In it, the editors address cell phones, email, and the blogosphere. On email: “. . . it has lately become clear that nothing burdens a life like an email account. It’s the old story: the new efficient technology ends up costing far more time than it ever saves, because it breeds new expectations of what a person can possibly do. . . . The true mood of the form is spontaneity, alacrity—the right time to reply to a message is right away. But do that and your life is gone.”

On the cell phone: “The two effects, for the individual, of the cell phone’s contribution to the decivilizing process are ceasing to be able to be alone, and yet refusing solitude without entering into company. This leads to the loss of one of the great comforts of modern urban life…the fraternity of solitude. Sometimes you eat dinner alone; sometimes you do your grocery shopping alone; often you’ll ride the bus alone. At such times, in a city, there are always other people who are dining alone, shopping alone, sitting in their bus seats alone, in exactly the same situation. The fraternity of solitaries is always there for you to join. . . . Go into a restaurant now, sit near a fellow single diner, and you will see him dial his cell phone during the appetizer and talk through to dessert. The only choices you have are to pull out your own phone or listen in.”

Their point about how cell phones prevent you from being able to be alone, to seek real solitude, combined with the barrier they provide to real connection is dead on. How many times have you been hanging out with someone when their cell phone rings or they decide they have to call someone? It doesn’t even have to happen, but the idea that it can, that it could, prevents us from ever fully being able to focus on individuals for any length of time in our daily lives.

For some reason, I feel like Jonathan Franzen once used the phrase “fraternity of solitude,” but no matter. I’ve been reading n+1 ever since it debuted, and it may now, after its previous issue’s survey of American writing and the 10 pages I’ve read of the new issue, be my favorite magazine. Period.

1 Comment »

  1. I hope this doesn’t mean that you’re not going to write it yourself!

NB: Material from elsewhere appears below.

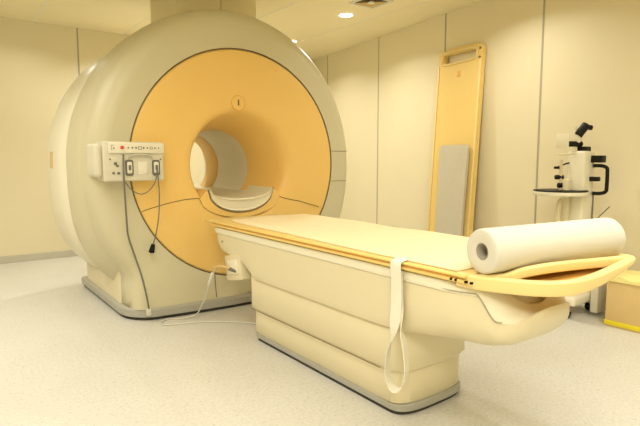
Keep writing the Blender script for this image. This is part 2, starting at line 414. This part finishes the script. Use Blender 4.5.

    You know I’m always on the phone or email because of my job. But as far as being alone: thus far in my short career of trying to be a writer, I have never felt more alone at work, at home, or just, anywhere.

    I’m constantly in this sudden, unexpected position of being incredibly intimate with people whom I interview — they tell me things that are most important to them; they describe experiences that are personal, painful, joyful…and I have to ask them for every detail. And then within a day, they are gone from my life, so to speak. I end the interview and then have to write about it before I move on to the next person. In many ways, I have no real connections to the people I interview. And no matter how I write about them, the lives of these people are still more real to me than to my readers, no matter how I write about them.

    Yes, cell phones, emails, and the internet all facilitate my job. But I fail to see how they can make me feel more or less alone. I think if you crave the ability to be alone (and if you crave that “fraternity of solitude”) there is no better solution than to be a writer.